- [Information supplied]

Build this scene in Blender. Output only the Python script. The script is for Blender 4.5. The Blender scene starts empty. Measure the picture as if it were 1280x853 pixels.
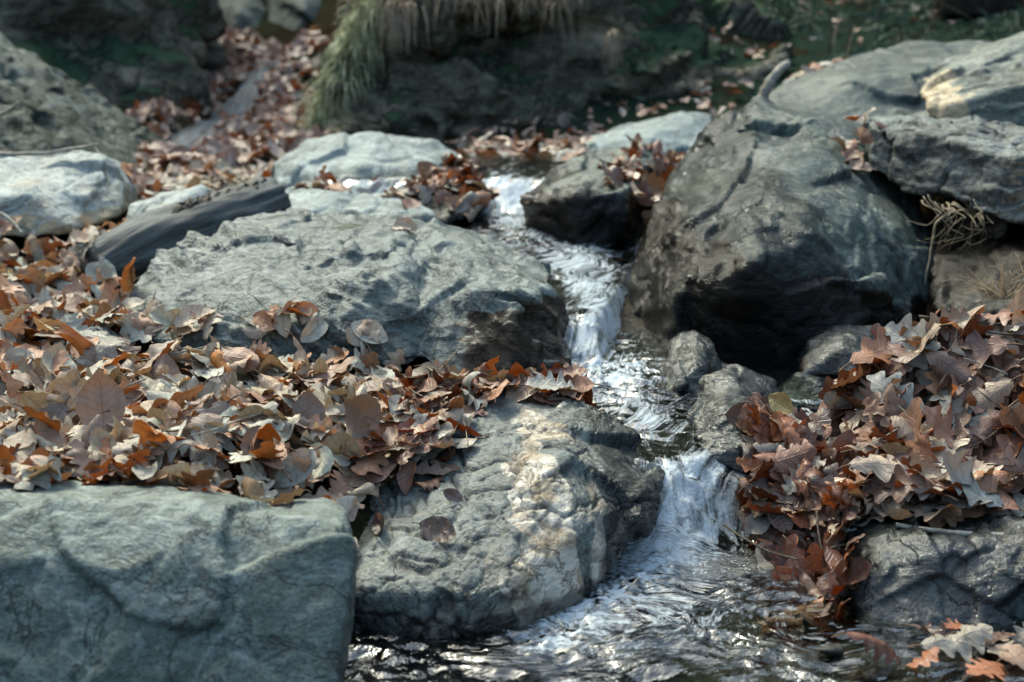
import bpy, bmesh, math, random, time
import numpy as np
from mathutils import Vector
T0 = time.time()
random.seed(7); RNG = np.random.default_rng(7)
scene = bpy.context.scene
COL = scene.collection

# ------------------------------------------------------------------ camera
H, PITCH, F = 1.0, math.radians(14.0), 1778.0
cp, sp = math.cos(PITCH), math.sin(PITCH)
def at(u, v, Y):
    """point at distance Y (metres along the ground) under photo pixel u, v"""
    a, b = (u-640)/F, (426.5-v)/F
    d = np.array([a, cp+b*sp, -sp+b*cp])
    return np.array([0, 0, H]) + d*(Y/d[1])
def proj(P):
    Q = P-np.array([0, 0, H])
    dep = Q[:, 1]*cp-Q[:, 2]*sp
    up = Q[:, 1]*sp+Q[:, 2]*cp
    return 640+F*Q[:, 0]/dep, 426.5-F*up/dep, dep
cam = bpy.data.cameras.new('camera'); camo = bpy.data.objects.new('camera', cam); COL.objects.link(camo)
camo.location = (0, 0, H); camo.rotation_euler = (math.pi/2-PITCH, 0, 0)
cam.lens = 36*F/1280; cam.sensor_width = 36; cam.clip_end = 500; cam.clip_start = .05
cam.dof.use_dof = True; cam.dof.focus_distance = 2.72; cam.dof.aperture_fstop = 3.3
scene.camera = camo

# ------------------------------------------------------------------ noise
_r = np.random.default_rng(3)
PERM = _r.permutation(256); PERM = np.concatenate([PERM, PERM, PERM])
GRAD = _r.normal(size=(256, 3)); GRAD /= np.linalg.norm(GRAD, axis=1)[:, None]
def perlin(p):
    p = np.asarray(p, float)
    i = np.floor(p).astype(int); f = p-i; w = f*f*f*(f*(f*6-15)+10)
    i &= 255
    out = 0
    for dx in (0, 1):
        wx = w[:, 0] if dx else 1-w[:, 0]
        for dy in (0, 1):
            wy = w[:, 1] if dy else 1-w[:, 1]
            for dz in (0, 1):
                wz = w[:, 2] if dz else 1-w[:, 2]
                h = PERM[PERM[PERM[i[:, 0]+dx]+i[:, 1]+dy]+i[:, 2]+dz]
                g = GRAD[h]
                out = out+wx*wy*wz*(g[:, 0]*(f[:, 0]-dx)+g[:, 1]*(f[:, 1]-dy)+g[:, 2]*(f[:, 2]-dz))
    return out*1.5
def fbm(p, o=4, gain=.5):
    a, s, r = 1.0, 1.0, 0
    for k in range(o):
        r = r+a*perlin(p*s+k*17.3); a *= gain; s *= 2.03
    return r
def ridged(p, o=3, gain=.5):
    a, s, r = 1.0, 1.0, 0
    for k in range(o):
        r = r+a*(1-2*np.abs(perlin(p*s+k*11.7))); a *= gain; s *= 2.07
    return r-.6
def facet(p, seed=0):
    """offset of a chiselled surface: each cell carries its own tilted plane"""
    i = np.floor(p).astype(int); best = np.full(len(p), 9e9); sec = np.full(len(p), 9e9); off = np.zeros(len(p))
    for dx in (-1, 0, 1):
        for dy in (-1, 0, 1):
            for dz in (-1, 0, 1):
                c = i+np.array([dx, dy, dz]); h = PERM[PERM[PERM[(c[:, 0]+seed) & 255]+(c[:, 1] & 255)]+(c[:, 2] & 255)]
                s = c+.5+.45*GRAD[(h+91) & 255]
                d = p-s; q = (d*d).sum(1); m = q < best
                sec = np.where(m, best, np.minimum(sec, q)); best[m] = q[m]
                g = GRAD[h]
                off[m] = ((d*g).sum(1)+.35*g[:, 0])[m]
    return off, np.sqrt(sec)-np.sqrt(best)
def sstep(a, b, x):
    t = np.clip((x-a)/(b-a), 0, 1); return t*t*(3-2*t)
def nrm(v):
    v = np.asarray(v, float); return v/np.linalg.norm(v)
def in_poly(px, py, poly):
    r = np.zeros(len(px), bool); n = len(poly)
    for k in range(n):
        x0, y0 = poly[k]; x1, y1 = poly[(k+1) % n]
        c = (y0 > py) != (y1 > py)
        r ^= c & (px < (x1-x0)*(py-y0)/(y1-y0+1e-12)+x0)
    return r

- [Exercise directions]
Starting at the top of the listing above, please restate word for word each line up to and including the one that holds "scene.camera = camo", omitting every image.

- [Reply]
Build this scene in Blender. Output only the Python script. The script is for Blender 4.5. The Blender scene starts empty. Measure the picture as if it were 1280x853 pixels.
import bpy, bmesh, math, random, time
import numpy as np
from mathutils import Vector
T0 = time.time()
random.seed(7); RNG = np.random.default_rng(7)
scene = bpy.context.scene
COL = scene.collection

# ------------------------------------------------------------------ camera
H, PITCH, F = 1.0, math.radians(14.0), 1778.0
cp, sp = math.cos(PITCH), math.sin(PITCH)
def at(u, v, Y):
    """point at distance Y (metres along the ground) under photo pixel u, v"""
    a, b = (u-640)/F, (426.5-v)/F
    d = np.array([a, cp+b*sp, -sp+b*cp])
    return np.array([0, 0, H]) + d*(Y/d[1])
def proj(P):
    Q = P-np.array([0, 0, H])
    dep = Q[:, 1]*cp-Q[:, 2]*sp
    up = Q[:, 1]*sp+Q[:, 2]*cp
    return 640+F*Q[:, 0]/dep, 426.5-F*up/dep, dep
cam = bpy.data.cameras.new('camera'); camo = bpy.data.objects.new('camera', cam); COL.objects.link(camo)
camo.location = (0, 0, H); camo.rotation_euler = (math.pi/2-PITCH, 0, 0)
cam.lens = 36*F/1280; cam.sensor_width = 36; cam.clip_end = 500; cam.clip_start = .05
cam.dof.use_dof = True; cam.dof.focus_distance = 2.72; cam.dof.aperture_fstop = 3.3
scene.camera = camo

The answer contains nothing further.